Last November I had a bit of a red letter session on an Oxford Estate Lake, during which I was lucky enough to receive eighteen takes over two nights, all whilst using size 5 Drennan Barbel Hooks. They had a little tweak with the pliers, but in terms of sharpness they were straight from the packet. Obviously there’s more to the story than that, like worrying that the otters had eaten them all, and the three-hour-plus round trip for a dawn recce and to bait up the week before, but that’s a story for another time.
From the Oxford Estate Lake I then drove straight to Wasing in Reading, where again everything fell perfectly into place and I was fortunate enough to manage a further ten takes over three nights. So, two lakes, five nights, twenty-eight takes in total, a bit of a contrast when compared to my fishing on a pit with only two carp in all spring and summer long! How many would you say is a good average to land from that lot? What sort of figure would you say is a good indication that I was using hooks which were truly sharp? I’ll save you a guess and tell you: all of them.

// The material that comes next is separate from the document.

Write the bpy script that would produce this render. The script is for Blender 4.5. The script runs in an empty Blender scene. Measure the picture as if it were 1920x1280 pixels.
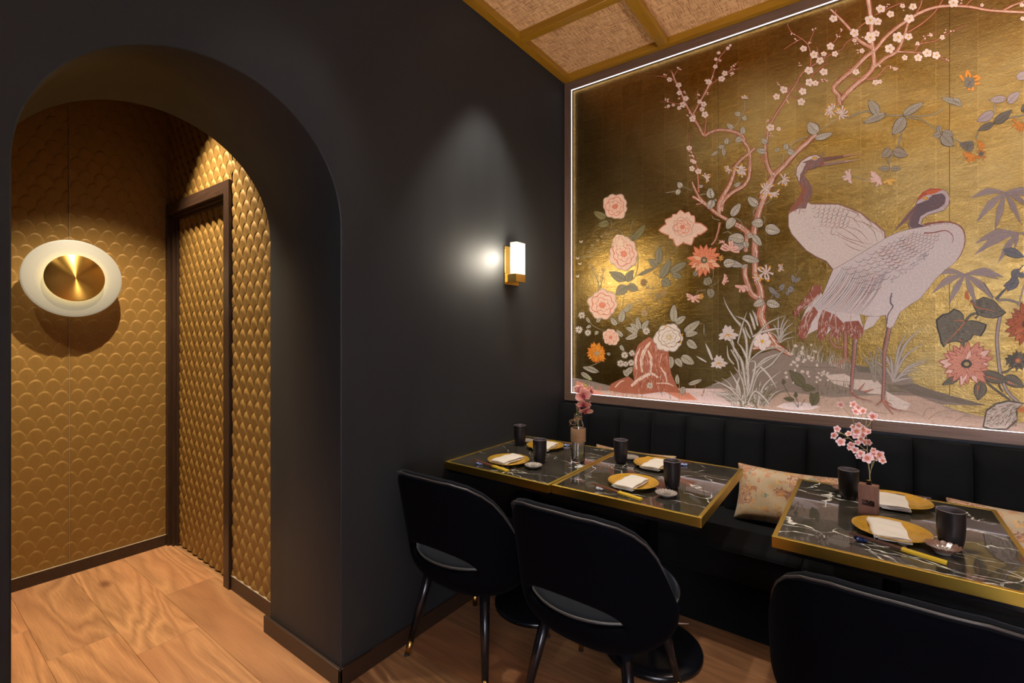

Taking it a touch further, I’ve just checked through my notes, and after adding the fish from the trips before and after that memorable five night session, with no losses in-between, I can see that I was fortunate enough to land forty-six consecutive carp on the bounce before dropping one, and when one did drop off it was because the hook point had somehow pierced through the Hair (which kind of says something about hook sharpness in itself…). After going so long without a loss I was proper gutted as I skipped the lead back towards me, but you know what, when I swung the rig to hand and saw that the hook had pierced through the Hair I actually smiled. The way my hooking arrangement is set up, it’s impossible for that to happen after the take, not whilst a fish is on the end: it could have only happened before the take. In other words, there was a reason for the loss and that made me happy! I don’t know, with crappy averages like that, I really must stop using hooks straight from the packet… You can tell me you’re using super sharp hooks and I’ll agree, but you can’t tell me you’re using better!